Musk’s Twitter Is a Threat to Partisan Politics

Elon Musk has become something of a grenade in a punchbowl since his Twitter takeover in late October, frustrating progressive naysayers and exciting those who have called for an equal playing field in the Twittersphere. Now, Musk has suggested that Apple briefly threatened to remove the bird site from its app store, which raises longstanding questions about Big Tech’s active involvement in censoring and limiting the availability of important information for potential voters.
 
We can speculate all day long about Apple’s specific reasoning for wanting to remove Twitter, but it seems clear that the smartphone juggernaut wishes to mitigate the influence of a platform that may pose a threat to its own interests. The question is what it is about Musk’s Twitter that poses such a serious threat to a company such as Apple. 
 
Twitter is not the only social media platform to take issue with the smartphone company. When Apple subtly updated its App Store to make mandatory that developers use “in-app purchase” – and as a consequence give Apple 30 percent on “sales of ‘boosts’” for posts in a social media app – it drew the ire of Facebook CEO Mark Zuckerberg, who said that Apple’s recent policy changes have a “stranglehold as a gatekeeper on what gets on phones.” These comments are cohesive with Musk’s own feelings about Apple’s new update, which he characterized as “having a 30% tax on the Internet.” Consequently, this is hurting business for social media platforms. It has to make one wonder why Apple feels that this is the best business strategy.
 
It almost certainly has to do with political leveraging. 
 
There is no question that international politics is greatly affected by social media, especially Twitter, as it has been well-documented that governments’ calls to remove journalism tends to rise around voting time.
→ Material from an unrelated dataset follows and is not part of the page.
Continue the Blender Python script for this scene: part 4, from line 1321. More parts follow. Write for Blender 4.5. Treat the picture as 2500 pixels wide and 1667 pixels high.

Reuters reported in mid-2021 that “Twitter said verified accounts of 199 journalists and news outlets on its platform faced 361 legal demands from governments to remove content in the second half of 2020, up 26% from the first half of the year.”
 
On top of this alarming reality, a study conducted earlier this year suggested that pre-Musk Twitter did, in fact, remove Republican accounts at a higher rate than Democrat accounts. It is easy to see how this might adversely affect public discourse. This study, as it happens, was completed just two weeks after Musk took to Twitter, tweeting: “I’m worried about de facto bias in 'the Twitter algorithm' having a major effect on public discourse. How do we know what’s really happening?”
 
It turned out that Musk was onto something.
 
Whatever your opinion is about Musk, it cannot be denied that he struck to the heart of the issue: Big Tech’s interference with free speech. It’s simple logic that making one side of an argument more readily available than another is antithetical to democratic discourse. Ideas, in whatever form they may present themselves, must be hashed out and ultimately decided upon by the members of the society in which they are presented. The short-circuiting of this process by Big Tech is fundamentally in violation of the right to express one’s thoughts.
 
The bottom line is that social media has an immense influence on politics. This is why Parler – initially sold as a free speech alternative to Twitter – was crushed beneath the boot of D.C. Democrats, which prompted Apple and Google to remove the platform from its app stores. There has been a growing intolerance of opposing views on the part of Democrats, which makes Musk’s takeover of Twitter that much more compelling. Critics of Musk suggest that he’s simply a right-winger advocating for right-wing policies, but what is really happening is that he is attempting to even the playing field, which was severely skewed leading up to Musk’s purchase of the platform.
 
Democrats have now drummed up their own alternative to Twitter: Mastodon. However, it’s been a rocky start for a social media platform that markets itself as “decentralized social media.” It was reported that Mastodon had security issues it was trying to resolve, but more importantly, its users haven’t really been impressed with the clunkiness of the new platform.
 
However, the most telling part about Twitter naysayers is that they will complain and demean Twitter…on Twitter. This not only shows that they continue to value Musk’s new toy, but that they understand how much power and impact Twitter really has in the real world. Many of us have had a Twitter account for over a decade. The Twittersphere acts as a kind of town square, where we exchange thoughts and ideas. It seems clear that this is not going to change over frustrated progressives who want the platform to remain in its previous iteration, where mostly Republican accounts were permanently suspended for saying the wrong things in a so-called free speech zone.